Saturday, July 4, 2009

ROCKY POINT REMEMBRANCE

Bridge to the future

Bridge to the future

GOLD HILL — The Rock Point Bridge will be closed for five months beginning late this summer or early fall when the historic structure undergoes intensive refurbishing,...
Photo and headline courtesy of the Medford Mail Tribune.
Whatever you do, do not repeat this story to your children, I'd rather not be responsible.

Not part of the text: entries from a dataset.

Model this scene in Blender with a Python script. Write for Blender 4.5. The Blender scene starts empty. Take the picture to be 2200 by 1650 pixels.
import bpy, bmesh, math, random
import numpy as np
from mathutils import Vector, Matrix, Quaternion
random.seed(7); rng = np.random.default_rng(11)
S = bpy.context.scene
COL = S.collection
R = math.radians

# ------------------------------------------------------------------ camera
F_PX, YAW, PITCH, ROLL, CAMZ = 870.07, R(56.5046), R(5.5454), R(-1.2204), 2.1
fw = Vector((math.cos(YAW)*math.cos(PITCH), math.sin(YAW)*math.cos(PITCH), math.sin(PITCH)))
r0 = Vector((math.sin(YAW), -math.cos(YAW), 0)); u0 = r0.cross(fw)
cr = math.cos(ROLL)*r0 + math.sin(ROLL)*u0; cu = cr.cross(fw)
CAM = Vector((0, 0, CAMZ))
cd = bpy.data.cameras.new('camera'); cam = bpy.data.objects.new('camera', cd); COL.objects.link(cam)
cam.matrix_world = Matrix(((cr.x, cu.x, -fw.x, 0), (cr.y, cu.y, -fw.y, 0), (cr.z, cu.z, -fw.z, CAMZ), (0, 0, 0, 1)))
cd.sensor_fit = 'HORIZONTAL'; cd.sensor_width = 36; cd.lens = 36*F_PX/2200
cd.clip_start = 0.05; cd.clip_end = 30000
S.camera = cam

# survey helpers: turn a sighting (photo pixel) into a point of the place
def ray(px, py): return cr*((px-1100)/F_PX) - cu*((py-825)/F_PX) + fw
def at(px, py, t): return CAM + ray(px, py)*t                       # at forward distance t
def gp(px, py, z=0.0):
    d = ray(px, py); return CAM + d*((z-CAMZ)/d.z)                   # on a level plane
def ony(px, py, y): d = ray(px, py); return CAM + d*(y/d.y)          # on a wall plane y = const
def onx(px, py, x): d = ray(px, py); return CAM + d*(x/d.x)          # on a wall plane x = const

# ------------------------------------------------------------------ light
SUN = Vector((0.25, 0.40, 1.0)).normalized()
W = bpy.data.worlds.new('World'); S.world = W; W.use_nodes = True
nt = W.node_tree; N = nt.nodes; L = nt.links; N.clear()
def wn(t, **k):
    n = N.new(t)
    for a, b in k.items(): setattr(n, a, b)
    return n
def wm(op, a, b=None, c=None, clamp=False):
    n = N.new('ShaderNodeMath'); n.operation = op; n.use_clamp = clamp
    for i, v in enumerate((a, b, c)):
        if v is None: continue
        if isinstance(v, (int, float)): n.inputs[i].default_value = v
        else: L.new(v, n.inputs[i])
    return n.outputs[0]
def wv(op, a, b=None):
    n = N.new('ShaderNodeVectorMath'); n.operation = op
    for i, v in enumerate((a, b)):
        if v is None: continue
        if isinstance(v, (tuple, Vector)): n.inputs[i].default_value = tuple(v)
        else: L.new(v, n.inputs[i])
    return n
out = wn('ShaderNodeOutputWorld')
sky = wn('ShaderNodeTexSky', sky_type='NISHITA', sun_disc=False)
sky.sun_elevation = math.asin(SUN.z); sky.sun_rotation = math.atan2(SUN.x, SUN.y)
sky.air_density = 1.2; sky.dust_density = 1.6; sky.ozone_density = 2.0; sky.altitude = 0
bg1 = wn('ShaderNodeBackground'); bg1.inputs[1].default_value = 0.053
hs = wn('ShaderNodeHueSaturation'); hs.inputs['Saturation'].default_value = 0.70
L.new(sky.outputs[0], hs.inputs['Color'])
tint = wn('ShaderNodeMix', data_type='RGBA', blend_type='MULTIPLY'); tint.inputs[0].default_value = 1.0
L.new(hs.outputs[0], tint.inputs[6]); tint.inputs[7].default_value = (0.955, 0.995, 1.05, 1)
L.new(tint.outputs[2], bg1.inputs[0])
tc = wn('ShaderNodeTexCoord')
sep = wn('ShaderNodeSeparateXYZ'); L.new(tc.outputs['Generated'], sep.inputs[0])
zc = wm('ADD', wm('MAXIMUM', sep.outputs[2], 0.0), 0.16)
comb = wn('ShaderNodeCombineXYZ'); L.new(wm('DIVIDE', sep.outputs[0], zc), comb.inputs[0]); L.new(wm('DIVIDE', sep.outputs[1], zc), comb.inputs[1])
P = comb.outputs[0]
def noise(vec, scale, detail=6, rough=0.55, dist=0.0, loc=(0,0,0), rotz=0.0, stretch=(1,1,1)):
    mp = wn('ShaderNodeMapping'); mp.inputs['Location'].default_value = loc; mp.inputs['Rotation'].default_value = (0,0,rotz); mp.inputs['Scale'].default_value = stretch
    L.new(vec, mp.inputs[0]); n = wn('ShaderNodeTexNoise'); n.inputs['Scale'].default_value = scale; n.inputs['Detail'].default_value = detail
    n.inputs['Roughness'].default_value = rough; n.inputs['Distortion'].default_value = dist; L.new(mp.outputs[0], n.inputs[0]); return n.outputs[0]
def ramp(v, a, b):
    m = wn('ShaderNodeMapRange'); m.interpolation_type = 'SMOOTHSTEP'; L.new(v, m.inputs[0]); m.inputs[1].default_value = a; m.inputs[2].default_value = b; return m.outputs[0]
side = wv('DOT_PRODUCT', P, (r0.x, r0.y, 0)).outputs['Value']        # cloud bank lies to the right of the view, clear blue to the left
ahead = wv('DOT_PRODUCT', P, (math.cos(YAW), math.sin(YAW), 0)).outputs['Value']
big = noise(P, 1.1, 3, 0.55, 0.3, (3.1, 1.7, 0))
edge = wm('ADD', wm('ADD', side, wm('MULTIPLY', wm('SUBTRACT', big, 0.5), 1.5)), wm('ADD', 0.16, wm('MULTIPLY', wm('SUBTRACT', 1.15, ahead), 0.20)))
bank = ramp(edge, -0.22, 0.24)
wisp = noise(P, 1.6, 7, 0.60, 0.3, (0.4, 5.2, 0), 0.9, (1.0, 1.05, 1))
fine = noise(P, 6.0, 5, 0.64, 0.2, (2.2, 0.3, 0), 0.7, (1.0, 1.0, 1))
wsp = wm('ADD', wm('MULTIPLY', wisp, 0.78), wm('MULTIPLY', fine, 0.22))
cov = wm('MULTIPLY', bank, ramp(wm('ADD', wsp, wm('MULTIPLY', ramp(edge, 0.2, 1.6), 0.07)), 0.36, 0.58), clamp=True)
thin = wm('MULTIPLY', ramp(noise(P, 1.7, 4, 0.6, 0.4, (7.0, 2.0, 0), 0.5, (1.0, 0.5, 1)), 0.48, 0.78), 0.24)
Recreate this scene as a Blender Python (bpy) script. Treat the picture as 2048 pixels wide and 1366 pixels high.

I was 13, and had gotten myself a job at the horse farm down the road. Arabians, meaner'n hell, as we rancher folk would say. Anyhow, it was a after school job, so I'd ride the bus to work, muck out stalls for two hours, $1.65 an hour as I recall. A nasty dirty smelly job, someone had to do it though and I wanted my Levi 501's, my mom wouldn't buy them for me, to expensive, so I took the job. After work, the river was right there, so I'd generally take a short dip to cool off before I started off on my 4 mile walk home.
Now all the big kids, everyone knew jumped off the bridges in town, not me though, I was a good boy and my mom did not approve of children jumping from bridges. In truth I was afraid of heights, but the mom excuse was easier on the pride. Peer pressure. It finally got me. Although I tried to stay away from the older boys who worked at the ranch because they chewed tobacco and drank stolen beer( they'd already gotten me sick with the chew and laughed while I threw up) I got trapped into going with them to Rocky Point to swim instead of the usual spot at the Ben Hur park, where I usually went.
Needless to say, within probably 5 minutes they had me standing outside the guard rail looking down over 35 feet at the surface of the water. I use the word surface because that's what it looked like to me, a hard surface. Turns out, it can be a very hard surface. You see you're just supposed to step away, not push away. If you push away there's a chance your upper body could begin to fall forward, which means that your chest and face will feel some impact on arriving at the water, impact enough to leave some pretty nasty bruises, telltale bruises. Mother was aghast. Father was appalled. I was grounded and lost my job. So unfair. In fact, it was so unfair, that by the time I was 18, I'd already jumped a few times from the railway trestle, 80 feet.